Tax reform should boost jobs, not gov’t spending

Published 7:00 am Thursday, January 29, 2015

President Obama is pitching more of the same tax-and-spend proposals – this time to a Republican majority in Congress. In his State of the Union address on January 20, he outlined a tax plan that follows a formula as misguided as it is familiar: funding more government bureaucracy by imposing billions of dollars in tax hikes over the next decade.
Finding Common Ground
The tone of the annual speech was hardly an olive branch to conservatives. We have repeatedly urged the President to work with us on bipartisan ideas to revitalize economic growth.
Historically, times of divided government have provided prime opportunities for addressing protracted challenges like the complicated U.S. tax system. Sen. Orrin Hatch (R-Utah) has said tax reform is his top priority as the new chairman of the Senate Finance Committee.
Both Republicans and Democrats agree that simplifying America’s 70,000-page tax code is long overdue. Necessary reforms include closing special-interest loopholes, lowering tax rates, and ensuring that business expansion and job creation are encouraged, not punished. The goal should be to free the economy from the restraints of over-taxation and over-regulation and get more Americans back to work and on the road to success – not to fuel a big-government agenda. Simply put, Americans should be allowed to keep more of their hard-earned money to spend and invest as they see fit, putting it back into the economy to spur entrepreneurship, innovation, and productivity.

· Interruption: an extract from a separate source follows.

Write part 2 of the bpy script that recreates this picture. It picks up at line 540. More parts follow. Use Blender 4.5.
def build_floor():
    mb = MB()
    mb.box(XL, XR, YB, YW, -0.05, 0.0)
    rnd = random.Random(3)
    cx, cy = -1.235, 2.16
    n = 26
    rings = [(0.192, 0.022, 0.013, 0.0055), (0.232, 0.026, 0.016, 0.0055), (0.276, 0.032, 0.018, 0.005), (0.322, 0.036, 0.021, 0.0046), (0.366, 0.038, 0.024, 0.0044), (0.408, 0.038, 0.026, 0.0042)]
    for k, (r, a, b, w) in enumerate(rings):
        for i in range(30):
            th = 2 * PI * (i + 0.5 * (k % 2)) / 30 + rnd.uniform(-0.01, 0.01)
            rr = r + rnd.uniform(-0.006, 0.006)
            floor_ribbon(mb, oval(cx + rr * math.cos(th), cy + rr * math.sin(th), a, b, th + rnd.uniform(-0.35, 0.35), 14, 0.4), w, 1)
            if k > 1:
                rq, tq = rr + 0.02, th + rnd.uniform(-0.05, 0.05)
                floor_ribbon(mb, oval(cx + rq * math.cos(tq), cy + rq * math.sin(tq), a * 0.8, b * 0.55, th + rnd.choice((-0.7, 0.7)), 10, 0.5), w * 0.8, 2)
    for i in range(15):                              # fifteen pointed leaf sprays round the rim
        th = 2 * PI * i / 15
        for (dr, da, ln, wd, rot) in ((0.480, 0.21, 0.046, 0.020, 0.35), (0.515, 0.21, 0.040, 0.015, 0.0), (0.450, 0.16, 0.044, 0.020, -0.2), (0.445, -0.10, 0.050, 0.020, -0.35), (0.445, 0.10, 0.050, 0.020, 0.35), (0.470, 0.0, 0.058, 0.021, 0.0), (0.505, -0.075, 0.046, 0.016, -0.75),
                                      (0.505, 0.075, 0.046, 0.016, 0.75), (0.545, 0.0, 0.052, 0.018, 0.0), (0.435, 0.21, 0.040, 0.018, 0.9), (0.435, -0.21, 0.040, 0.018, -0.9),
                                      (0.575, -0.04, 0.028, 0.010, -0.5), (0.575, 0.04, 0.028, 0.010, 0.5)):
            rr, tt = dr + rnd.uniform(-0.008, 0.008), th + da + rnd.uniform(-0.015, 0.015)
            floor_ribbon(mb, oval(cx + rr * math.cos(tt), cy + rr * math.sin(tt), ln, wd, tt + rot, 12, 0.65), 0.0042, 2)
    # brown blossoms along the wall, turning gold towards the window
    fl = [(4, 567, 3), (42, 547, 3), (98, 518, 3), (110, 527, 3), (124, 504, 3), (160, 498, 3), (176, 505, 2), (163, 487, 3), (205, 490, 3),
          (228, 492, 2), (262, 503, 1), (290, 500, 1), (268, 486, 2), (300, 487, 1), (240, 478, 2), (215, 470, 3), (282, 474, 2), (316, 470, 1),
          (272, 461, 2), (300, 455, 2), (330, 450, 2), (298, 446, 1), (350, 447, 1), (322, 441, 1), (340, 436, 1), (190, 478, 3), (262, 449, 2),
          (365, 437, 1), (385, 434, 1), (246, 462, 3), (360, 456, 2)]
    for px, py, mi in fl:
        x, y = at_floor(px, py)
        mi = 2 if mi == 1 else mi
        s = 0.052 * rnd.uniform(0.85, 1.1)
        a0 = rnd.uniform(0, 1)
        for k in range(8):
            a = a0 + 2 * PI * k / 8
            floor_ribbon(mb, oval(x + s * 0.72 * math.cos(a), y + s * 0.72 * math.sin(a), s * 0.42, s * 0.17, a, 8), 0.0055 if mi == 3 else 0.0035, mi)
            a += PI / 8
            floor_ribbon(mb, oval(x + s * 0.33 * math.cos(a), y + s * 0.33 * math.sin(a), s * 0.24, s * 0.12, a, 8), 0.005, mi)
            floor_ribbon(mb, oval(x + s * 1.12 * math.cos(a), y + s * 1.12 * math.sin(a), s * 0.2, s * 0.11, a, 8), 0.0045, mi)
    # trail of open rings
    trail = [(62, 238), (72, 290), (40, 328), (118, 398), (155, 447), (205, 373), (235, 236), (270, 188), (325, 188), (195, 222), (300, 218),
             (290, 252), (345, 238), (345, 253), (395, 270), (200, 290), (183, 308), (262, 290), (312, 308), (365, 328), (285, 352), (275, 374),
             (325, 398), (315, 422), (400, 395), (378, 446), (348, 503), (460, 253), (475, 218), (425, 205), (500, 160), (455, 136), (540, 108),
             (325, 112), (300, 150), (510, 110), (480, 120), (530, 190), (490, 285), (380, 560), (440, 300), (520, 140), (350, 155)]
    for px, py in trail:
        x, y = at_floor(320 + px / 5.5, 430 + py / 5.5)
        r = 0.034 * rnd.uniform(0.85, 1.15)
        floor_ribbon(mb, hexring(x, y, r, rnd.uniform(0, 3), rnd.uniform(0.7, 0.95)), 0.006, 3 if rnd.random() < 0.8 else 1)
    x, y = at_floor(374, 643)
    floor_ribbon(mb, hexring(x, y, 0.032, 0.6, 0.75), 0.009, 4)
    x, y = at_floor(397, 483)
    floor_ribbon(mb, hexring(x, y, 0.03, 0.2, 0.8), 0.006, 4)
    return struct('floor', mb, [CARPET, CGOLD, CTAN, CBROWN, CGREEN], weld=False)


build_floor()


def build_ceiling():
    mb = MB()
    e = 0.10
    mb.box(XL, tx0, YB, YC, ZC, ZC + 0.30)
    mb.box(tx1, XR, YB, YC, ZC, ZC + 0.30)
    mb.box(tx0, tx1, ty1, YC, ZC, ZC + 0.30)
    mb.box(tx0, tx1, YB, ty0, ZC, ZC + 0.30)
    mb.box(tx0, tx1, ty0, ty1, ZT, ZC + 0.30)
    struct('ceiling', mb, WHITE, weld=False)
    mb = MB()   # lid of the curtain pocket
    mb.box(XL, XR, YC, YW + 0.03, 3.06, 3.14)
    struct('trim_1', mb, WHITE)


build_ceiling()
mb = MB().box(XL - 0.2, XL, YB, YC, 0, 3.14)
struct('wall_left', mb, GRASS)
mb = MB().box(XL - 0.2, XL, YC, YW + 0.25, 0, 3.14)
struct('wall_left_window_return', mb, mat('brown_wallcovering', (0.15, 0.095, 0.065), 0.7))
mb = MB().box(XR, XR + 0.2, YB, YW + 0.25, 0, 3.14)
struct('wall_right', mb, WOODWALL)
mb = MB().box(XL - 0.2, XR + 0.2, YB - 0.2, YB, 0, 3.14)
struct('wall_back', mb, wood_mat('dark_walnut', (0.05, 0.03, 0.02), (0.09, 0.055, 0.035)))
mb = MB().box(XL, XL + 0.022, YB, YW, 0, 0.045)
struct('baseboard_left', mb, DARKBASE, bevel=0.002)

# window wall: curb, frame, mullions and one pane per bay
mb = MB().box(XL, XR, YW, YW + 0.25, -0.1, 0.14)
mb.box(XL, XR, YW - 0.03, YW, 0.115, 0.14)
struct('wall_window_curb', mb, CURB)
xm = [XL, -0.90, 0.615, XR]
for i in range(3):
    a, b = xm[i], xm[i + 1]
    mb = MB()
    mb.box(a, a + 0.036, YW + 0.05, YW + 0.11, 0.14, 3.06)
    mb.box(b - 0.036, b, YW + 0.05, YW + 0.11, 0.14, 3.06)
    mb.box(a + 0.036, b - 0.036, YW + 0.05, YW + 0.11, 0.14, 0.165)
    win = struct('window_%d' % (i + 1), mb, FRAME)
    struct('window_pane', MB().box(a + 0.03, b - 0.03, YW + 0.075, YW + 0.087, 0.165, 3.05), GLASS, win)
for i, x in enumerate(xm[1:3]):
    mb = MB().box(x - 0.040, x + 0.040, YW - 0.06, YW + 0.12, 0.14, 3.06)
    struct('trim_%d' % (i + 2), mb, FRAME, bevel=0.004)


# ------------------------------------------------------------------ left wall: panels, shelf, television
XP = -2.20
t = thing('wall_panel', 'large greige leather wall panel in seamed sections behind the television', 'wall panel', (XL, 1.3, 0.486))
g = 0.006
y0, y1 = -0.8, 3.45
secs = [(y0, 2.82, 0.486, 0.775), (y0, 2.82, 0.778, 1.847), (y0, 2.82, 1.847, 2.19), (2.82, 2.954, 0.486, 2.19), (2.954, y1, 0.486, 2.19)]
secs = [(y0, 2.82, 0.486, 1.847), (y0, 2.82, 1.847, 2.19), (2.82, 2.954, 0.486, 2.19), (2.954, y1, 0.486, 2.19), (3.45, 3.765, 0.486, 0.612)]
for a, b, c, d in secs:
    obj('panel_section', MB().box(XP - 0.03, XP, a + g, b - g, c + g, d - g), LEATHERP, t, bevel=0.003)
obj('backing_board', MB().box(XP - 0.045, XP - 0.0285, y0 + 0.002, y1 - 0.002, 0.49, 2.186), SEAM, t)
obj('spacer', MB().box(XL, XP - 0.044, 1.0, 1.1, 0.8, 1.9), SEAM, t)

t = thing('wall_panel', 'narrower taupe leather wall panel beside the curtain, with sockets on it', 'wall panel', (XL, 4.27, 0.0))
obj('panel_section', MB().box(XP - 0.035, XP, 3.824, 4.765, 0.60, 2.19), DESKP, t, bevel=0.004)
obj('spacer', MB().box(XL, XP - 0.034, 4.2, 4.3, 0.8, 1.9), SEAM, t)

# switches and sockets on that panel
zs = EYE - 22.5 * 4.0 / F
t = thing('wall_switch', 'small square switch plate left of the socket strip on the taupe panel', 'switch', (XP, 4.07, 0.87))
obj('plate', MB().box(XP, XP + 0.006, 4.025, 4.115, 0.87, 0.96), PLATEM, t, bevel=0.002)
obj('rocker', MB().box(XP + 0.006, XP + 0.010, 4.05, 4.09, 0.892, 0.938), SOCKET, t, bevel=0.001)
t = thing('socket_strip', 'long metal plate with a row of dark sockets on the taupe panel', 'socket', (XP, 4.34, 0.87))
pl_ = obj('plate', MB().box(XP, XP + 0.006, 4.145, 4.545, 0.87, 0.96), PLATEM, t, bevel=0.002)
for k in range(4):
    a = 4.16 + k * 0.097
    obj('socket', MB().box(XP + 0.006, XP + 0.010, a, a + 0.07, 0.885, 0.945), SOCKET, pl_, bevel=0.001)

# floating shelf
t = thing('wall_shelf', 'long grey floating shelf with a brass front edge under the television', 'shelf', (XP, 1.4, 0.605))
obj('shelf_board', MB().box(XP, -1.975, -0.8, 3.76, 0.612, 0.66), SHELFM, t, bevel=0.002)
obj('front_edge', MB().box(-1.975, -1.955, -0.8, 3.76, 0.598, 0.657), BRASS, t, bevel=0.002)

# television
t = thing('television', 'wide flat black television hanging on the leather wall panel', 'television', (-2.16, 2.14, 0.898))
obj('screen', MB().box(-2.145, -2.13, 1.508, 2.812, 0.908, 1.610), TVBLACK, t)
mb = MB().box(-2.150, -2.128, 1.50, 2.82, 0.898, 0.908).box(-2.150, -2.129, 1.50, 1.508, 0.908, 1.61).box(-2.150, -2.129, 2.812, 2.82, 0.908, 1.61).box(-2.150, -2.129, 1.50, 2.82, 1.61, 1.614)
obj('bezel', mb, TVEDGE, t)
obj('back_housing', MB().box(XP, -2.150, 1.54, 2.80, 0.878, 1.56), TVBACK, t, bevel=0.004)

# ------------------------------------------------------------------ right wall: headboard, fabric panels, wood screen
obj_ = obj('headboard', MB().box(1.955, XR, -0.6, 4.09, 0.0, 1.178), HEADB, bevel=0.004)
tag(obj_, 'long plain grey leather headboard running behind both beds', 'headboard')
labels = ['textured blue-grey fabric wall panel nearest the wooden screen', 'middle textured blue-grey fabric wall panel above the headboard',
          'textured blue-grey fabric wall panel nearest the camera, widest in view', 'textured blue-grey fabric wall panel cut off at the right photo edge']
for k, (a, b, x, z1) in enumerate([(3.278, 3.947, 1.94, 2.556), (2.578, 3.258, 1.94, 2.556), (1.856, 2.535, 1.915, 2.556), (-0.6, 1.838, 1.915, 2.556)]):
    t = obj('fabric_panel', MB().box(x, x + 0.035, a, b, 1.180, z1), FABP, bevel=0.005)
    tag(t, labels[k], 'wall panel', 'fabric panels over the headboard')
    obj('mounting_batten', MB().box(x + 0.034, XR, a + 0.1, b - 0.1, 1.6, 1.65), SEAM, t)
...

Challenging Obamacare’s Mandates
The President’s health-care law is a prime example of government intrusion with a crushing price tag. In addition to the rising premiums and cancellations in coverage, Obamacare is expected to cause major confusion during this year’s tax season. It is the first time that the law will be included on Americans’ tax forms, prompting experts to warn that filing taxes could be especially frustrating.
Under the health-care law’s individual mandate, Americans who did not purchase government-approved insurance in 2014 will be penalized $95 or one percent of their income, whichever is greater. Likewise, those who received insurance subsidies could owe money back to the government if they underestimated their incomes or their salaries have changed.
I have consistently championed efforts to repeal the health-care law and its burdensome mandates on American families and businesses. These efforts are still underway in the new Congress. One bill I have cosponsored, titled the “American Liberty Restoration Act,” would completely strike the tax penalty on uninsured Americans. Another would change the law’s definition of a full-time workweek from 30 hours back to 40 hours, protecting workers from losing their jobs or work hours as companies struggle to comply.
‘A Matter of Necessity’
Empowering job creators and offering tax relief to American workers means recognizing the financial burdens they bear because of a sweeping health-care law and broken tax code.
In a recently released report from the Senate Finance Committee on tax reform, Sen. Hatch wrote that fixing the tax system is not “an optional exercise” but “a matter of necessity.”
The promise of a lasting economic recovery and the future of the American worker depend on comprehensible tax laws and confidence in free markets, without the threat of punitive tax burdens and onerous compliance costs.